Marie-Paule Villeneuve prévoit de présenter lors de la nouvelle rencontre une motion pour que l’UNEQ se joigne à la Fédération nationale des communications et de la culture. Cette fédération, qui regroupe près d’une centaine de syndicats dans le domaine, est affiliée à la centrale CSN. Cette nouvelle assemblée générale s’annonce donc mouvementée, d’autant plus que le montant des cotisations est loin de faire l’unanimité.

« Ceux qui vendent beaucoup de livres sont plus réfractaires.

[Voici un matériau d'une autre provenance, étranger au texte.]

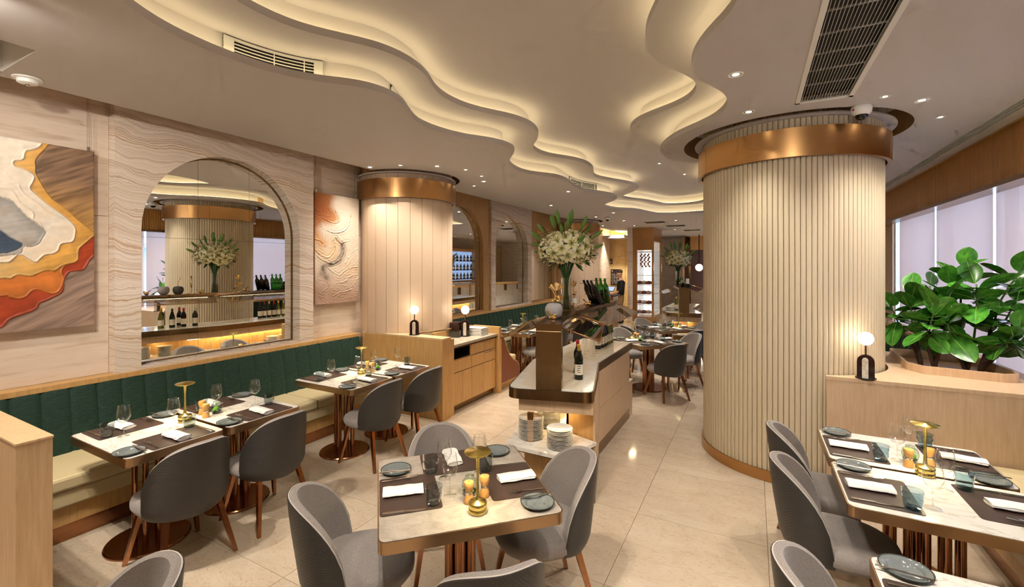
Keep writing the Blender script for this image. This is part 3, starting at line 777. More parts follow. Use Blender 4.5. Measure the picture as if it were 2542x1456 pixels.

Pour ceux qui ne touchent que 100 $ de redevances par année, une cotisation de 2,5 %, c’est juste 2,50 $, ce n’est rien. Mais pour les quelques-uns qui font plus que 50 000 $ par année, ça commence à faire beaucoup. Mais je pense quand même que tout le monde doit être solidaire. Il y a tellement d’abus que l’on se doit de faire front », observe l’auteur Pierre Samson, qui est un fervent partisan de la syndicalisation des écrivains.

Avis partagés

Après s’en être détourné dans les dernières années, lui aussi compte maintenant revenir à l’UNEQ pour la prochaine assemblée générale. Si la résolution adoptée en juin est à nouveau présentée, il votera pour. Pierre Samson trouve juste l’idée que les membres versent 2,5 % au syndicat, et les non-membres 5 %.

Sophie-Luce Morin est de l’avis contraire. L’autrice croit que l’UNEQ est beaucoup trop gourmande en demandant des cotisations de 2,5 % et 5 %. Encore la semaine dernière, la direction disait s’être inspirée des cotisations imposées par la SARTEC, le syndicat des scénaristes en télévision et en cinéma. Mais Sophie-Luce Morin, qui est également membre de la SARTEC, considère que les réalités des deux syndicats ne sont en rien comparables.

« Les scénaristes sont chèrement payés, ce qui est loin d’être le cas pour les écrivains. Les producteurs cotisent aux REER des scénaristes. Je vois mal les éditeurs commencer à faire ça. Les moyens ne sont pas les mêmes », avance celle qui a bien l’intention de se faire entendre à la prochaine assemblée.